*** Information shown ***
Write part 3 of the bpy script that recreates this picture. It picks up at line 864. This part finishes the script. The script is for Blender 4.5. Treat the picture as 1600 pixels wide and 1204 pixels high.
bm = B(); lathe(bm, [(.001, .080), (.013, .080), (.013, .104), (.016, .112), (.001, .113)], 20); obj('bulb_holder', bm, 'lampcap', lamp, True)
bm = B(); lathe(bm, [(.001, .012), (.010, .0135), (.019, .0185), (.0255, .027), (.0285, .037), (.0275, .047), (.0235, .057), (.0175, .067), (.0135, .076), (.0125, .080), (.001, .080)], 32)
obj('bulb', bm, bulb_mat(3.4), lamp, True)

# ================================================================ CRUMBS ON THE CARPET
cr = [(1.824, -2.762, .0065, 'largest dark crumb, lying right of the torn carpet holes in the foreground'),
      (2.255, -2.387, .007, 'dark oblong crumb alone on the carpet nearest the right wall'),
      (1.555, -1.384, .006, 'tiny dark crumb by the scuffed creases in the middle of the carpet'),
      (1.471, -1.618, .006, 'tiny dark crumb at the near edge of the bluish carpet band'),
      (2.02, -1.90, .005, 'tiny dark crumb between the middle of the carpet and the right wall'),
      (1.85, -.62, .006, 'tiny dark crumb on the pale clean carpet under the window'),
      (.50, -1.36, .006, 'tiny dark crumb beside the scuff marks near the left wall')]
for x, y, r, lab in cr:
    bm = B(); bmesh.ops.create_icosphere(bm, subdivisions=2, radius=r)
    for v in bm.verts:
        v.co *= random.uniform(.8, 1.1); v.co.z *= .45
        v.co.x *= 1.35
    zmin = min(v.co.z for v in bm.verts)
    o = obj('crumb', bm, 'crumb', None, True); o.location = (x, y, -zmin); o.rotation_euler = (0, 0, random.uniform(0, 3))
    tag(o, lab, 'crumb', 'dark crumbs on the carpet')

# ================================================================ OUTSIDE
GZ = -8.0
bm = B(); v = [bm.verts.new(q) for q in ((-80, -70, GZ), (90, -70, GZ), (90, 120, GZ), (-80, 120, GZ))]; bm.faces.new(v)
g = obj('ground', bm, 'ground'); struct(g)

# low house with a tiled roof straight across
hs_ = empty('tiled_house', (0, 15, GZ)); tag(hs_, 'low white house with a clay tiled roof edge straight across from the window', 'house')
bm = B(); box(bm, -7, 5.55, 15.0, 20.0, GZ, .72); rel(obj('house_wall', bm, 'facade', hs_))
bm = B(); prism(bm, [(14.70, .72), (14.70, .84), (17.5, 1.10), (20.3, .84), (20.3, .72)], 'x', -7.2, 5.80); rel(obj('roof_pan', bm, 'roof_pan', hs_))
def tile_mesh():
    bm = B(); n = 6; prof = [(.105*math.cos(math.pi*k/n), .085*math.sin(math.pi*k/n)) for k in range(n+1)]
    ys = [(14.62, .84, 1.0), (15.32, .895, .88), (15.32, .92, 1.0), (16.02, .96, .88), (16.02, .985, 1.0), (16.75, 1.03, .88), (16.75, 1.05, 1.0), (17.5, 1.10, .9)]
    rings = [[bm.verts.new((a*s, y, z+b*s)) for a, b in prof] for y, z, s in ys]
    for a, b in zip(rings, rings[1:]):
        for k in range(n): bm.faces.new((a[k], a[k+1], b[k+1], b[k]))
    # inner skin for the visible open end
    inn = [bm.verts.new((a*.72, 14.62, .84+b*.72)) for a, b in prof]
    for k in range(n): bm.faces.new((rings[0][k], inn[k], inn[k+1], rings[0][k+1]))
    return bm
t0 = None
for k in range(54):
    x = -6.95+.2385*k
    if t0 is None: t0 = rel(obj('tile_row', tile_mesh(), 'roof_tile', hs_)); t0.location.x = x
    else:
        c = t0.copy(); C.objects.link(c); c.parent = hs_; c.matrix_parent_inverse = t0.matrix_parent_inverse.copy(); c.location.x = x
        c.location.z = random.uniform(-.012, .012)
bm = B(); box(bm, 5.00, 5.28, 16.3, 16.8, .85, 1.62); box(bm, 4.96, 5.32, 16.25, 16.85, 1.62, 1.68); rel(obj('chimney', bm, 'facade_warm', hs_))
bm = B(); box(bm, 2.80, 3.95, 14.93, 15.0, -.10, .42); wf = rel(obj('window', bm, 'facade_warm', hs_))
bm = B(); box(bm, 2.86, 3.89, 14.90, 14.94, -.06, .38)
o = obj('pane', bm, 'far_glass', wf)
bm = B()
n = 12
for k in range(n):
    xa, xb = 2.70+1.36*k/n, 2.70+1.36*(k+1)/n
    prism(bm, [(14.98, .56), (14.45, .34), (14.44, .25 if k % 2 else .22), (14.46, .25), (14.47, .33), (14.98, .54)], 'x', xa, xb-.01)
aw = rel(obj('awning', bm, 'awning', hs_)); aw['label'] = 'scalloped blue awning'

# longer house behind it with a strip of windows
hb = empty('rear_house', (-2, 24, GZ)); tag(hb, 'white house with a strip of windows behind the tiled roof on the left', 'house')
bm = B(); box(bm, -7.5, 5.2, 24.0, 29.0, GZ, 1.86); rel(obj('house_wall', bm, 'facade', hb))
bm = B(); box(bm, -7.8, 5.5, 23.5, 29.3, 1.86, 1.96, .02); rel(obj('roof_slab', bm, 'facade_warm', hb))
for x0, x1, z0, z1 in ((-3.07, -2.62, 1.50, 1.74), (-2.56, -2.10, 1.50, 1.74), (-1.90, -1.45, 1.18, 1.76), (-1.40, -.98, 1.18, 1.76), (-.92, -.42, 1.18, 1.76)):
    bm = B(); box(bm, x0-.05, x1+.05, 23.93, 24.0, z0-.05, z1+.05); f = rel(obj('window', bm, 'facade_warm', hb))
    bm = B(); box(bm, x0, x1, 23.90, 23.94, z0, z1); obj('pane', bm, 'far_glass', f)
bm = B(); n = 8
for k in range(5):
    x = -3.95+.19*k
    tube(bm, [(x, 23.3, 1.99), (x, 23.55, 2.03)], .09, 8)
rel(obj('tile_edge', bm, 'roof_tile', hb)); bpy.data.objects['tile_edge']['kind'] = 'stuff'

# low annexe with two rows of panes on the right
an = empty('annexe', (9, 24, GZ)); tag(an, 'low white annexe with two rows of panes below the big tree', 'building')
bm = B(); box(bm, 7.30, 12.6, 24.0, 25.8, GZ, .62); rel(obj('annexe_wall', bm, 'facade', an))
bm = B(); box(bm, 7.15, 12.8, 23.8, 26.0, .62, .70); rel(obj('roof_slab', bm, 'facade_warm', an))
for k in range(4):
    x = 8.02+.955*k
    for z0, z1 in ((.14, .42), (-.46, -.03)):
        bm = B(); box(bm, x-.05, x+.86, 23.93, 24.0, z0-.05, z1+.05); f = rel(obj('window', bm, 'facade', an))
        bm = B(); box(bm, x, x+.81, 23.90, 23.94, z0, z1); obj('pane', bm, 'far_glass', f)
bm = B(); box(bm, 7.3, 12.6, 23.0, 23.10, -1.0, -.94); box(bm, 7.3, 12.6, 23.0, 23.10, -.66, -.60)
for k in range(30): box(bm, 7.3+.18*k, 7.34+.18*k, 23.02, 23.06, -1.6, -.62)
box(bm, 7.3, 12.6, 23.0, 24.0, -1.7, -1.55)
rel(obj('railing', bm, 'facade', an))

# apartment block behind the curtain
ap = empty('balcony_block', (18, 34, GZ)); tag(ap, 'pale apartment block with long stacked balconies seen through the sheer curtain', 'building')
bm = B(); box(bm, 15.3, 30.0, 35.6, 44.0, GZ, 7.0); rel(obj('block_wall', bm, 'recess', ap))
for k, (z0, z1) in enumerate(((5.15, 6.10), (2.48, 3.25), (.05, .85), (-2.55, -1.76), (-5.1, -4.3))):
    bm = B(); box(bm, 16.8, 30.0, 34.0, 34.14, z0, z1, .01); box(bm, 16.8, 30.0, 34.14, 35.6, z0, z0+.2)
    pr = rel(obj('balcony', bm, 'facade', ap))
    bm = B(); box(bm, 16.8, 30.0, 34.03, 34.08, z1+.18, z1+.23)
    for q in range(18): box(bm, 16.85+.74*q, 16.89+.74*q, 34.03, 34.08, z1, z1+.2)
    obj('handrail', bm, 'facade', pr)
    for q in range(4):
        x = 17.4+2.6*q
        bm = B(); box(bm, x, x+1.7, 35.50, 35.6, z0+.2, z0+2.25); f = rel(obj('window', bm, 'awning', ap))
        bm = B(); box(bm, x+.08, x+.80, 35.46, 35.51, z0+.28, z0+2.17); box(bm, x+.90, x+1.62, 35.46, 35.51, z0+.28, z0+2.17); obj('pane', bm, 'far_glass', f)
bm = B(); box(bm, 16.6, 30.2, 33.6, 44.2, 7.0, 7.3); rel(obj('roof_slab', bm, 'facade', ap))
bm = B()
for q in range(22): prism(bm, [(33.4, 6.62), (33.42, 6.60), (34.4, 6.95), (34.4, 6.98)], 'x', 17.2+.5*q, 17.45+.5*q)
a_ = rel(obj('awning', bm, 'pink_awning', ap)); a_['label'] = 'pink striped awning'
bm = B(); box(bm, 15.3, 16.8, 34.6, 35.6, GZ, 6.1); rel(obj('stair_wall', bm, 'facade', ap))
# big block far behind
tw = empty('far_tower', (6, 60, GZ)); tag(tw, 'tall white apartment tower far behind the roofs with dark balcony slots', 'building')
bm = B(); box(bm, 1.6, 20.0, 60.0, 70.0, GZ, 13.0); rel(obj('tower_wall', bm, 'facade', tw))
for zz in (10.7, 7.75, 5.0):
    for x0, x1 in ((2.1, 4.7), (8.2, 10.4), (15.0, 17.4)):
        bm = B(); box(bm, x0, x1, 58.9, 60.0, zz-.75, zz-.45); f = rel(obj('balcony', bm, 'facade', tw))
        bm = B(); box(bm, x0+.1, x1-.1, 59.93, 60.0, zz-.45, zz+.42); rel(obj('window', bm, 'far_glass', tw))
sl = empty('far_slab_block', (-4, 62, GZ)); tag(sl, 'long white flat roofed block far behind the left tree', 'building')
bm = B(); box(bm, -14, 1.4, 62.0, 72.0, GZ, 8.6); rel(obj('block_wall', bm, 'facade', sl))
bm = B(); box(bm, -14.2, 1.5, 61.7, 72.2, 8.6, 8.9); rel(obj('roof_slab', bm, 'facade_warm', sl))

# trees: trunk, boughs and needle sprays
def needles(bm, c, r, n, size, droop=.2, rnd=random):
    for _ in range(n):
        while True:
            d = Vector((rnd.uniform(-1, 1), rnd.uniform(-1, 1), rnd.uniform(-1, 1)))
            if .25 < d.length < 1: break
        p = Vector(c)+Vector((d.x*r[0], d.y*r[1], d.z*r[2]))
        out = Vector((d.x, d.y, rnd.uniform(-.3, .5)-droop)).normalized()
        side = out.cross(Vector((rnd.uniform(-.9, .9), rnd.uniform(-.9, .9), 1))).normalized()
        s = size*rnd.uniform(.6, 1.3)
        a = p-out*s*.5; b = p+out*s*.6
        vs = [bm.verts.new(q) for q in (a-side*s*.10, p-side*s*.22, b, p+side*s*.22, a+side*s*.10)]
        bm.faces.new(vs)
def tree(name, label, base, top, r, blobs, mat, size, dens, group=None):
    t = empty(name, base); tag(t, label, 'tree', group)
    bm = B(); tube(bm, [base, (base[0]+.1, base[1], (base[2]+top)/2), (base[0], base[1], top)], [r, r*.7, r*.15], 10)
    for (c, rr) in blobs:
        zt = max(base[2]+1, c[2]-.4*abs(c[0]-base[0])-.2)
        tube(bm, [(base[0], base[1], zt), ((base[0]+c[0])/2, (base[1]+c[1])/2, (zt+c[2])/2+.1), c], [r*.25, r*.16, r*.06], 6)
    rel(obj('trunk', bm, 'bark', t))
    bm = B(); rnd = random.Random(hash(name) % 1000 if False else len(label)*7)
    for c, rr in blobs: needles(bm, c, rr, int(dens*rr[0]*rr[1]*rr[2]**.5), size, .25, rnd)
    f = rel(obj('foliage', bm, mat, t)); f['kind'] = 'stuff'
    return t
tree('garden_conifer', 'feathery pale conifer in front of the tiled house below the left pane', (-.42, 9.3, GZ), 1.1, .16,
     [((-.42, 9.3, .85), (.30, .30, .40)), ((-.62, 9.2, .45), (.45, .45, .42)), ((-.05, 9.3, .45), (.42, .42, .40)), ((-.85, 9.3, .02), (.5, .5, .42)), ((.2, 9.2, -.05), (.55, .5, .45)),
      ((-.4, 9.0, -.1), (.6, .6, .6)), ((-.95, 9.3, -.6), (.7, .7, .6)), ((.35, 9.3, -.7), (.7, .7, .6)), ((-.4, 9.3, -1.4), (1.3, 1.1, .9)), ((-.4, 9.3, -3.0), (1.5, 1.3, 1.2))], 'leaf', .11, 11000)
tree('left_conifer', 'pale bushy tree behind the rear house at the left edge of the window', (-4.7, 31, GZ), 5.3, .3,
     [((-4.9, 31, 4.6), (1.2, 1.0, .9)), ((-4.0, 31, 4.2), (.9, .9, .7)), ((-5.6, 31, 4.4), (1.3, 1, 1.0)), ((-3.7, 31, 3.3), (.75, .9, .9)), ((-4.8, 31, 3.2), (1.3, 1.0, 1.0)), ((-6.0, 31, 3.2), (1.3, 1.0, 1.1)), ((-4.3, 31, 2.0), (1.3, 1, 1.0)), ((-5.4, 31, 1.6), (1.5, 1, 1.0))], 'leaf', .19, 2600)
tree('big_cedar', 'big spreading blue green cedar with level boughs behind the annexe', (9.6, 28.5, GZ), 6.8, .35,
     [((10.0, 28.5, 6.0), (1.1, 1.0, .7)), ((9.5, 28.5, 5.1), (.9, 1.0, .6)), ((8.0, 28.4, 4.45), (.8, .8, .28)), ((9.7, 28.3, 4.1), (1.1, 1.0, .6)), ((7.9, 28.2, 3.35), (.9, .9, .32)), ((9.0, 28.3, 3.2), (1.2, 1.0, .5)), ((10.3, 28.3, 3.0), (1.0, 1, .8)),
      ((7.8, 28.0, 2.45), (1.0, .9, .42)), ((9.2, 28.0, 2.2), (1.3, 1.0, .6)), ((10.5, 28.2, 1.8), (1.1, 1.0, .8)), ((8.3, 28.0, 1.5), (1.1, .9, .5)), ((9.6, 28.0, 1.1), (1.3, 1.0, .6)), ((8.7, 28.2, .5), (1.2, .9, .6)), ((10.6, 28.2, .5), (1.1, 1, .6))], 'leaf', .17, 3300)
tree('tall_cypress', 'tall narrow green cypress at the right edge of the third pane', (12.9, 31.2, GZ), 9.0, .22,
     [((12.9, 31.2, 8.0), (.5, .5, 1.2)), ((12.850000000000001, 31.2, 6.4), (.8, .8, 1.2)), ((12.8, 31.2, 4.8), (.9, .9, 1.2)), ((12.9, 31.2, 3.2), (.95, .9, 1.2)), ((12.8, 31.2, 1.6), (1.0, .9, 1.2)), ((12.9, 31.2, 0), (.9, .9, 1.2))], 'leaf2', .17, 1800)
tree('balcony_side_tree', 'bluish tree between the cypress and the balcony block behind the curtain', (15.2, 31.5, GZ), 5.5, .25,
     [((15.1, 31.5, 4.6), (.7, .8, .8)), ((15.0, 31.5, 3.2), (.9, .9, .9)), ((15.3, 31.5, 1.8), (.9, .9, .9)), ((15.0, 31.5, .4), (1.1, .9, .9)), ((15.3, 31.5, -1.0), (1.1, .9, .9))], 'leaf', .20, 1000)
***
What is being asked —
Please give an exact restatement of only the lines from the beginning of the material above to the line with "obj('bulb', bm, bulb_mat(3.4), lamp, True)", inclusive.

Solution —
Write part 3 of the bpy script that recreates this picture. It picks up at line 864. This part finishes the script. The script is for Blender 4.5. Treat the picture as 1600 pixels wide and 1204 pixels high.
bm = B(); lathe(bm, [(.001, .080), (.013, .080), (.013, .104), (.016, .112), (.001, .113)], 20); obj('bulb_holder', bm, 'lampcap', lamp, True)
bm = B(); lathe(bm, [(.001, .012), (.010, .0135), (.019, .0185), (.0255, .027), (.0285, .037), (.0275, .047), (.0235, .057), (.0175, .067), (.0135, .076), (.0125, .080), (.001, .080)], 32)
obj('bulb', bm, bulb_mat(3.4), lamp, True)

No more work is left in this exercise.